Senate President Andy Gardiner, R-Orlando, has repeatedly urged the House to once again try to craft lines to avoid a situation where Lewis could select one of the Legislature’s maps; back a plan proposed by voting-rights organizations that sued to overturn the current lines; or decide to draw the lines himself.

But Crisafulli, R-Merritt Island, said that unless the Florida Supreme Court extended a mid-October deadline for a new map to be reviewed by the justices, it would be difficult to “hash out remaining concerns” the House had with the Senate’s proposal.

“It is possible that the Senate will agree to another special session to pass the map that the House adopted with overwhelming and bipartisan support,” Crisafulli wrote in the memo. “However, if the Senate continues to maintain its position that the Florida Constitution … gives members more leeway to influence regions of the map for community interests, then we can bring our maps to the court for further guidance.”

During the special session, the House balked at a proposal by Senate Appropriations Chairman Tom Lee, R-Brandon, which sought to consolidate eastern Hillsborough County into one congressional district shared with the northwest corner of Polk County.
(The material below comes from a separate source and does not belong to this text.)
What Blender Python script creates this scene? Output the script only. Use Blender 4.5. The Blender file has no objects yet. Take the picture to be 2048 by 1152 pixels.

The amendment also would have put all of Sarasota County into one district, which also would have included western Manatee County and the far southwestern corner of Hillsborough.

More recently, Senate Reapportionment Chairman Bill Galvano, R-Bradenton, floated a plan that would find another way to make Sarasota County whole and strengthen Hillsborough County’s share of one of the districts that concerned Lee.

“During the recent special session and in the days that followed, the Senate has repeatedly offered compromise solutions that are equally if not more constitutionally compliant than the base map drafted by legislative staff,” a spokesman for Gardiner wrote in an email Tuesday.

“President Gardiner, Chair Galvano, Senate attorneys and Senate court filings have consistently emphasized the Senate’s willingness and support for issuing a proclamation to reconvene the Legislature so the House and Senate can resolve minor differences, pass a compromise map and meet the Legislature’s constitutional obligation to the people of our state,” the spokesman said.

Meanwhile, lawyers for the Legislature asked a federal judge to dismiss or pause a lawsuit by Democratic Congresswoman Corrine Brown, who is trying to block the redrawing of her district, which now ambles from Jacksonville to Orlando but will likely be redrawn to run from east to west across the top of the state.

The attorneys said it was too early for Brown to launch her challenge because a new map hasn’t become law.

Brown’s lawyers asked last week for the court to delay hearing the case, but not to dismiss it. Even if the case is dismissed, lawyers for the Legislature said it should be done in way that would allow Brown to re-file her case later.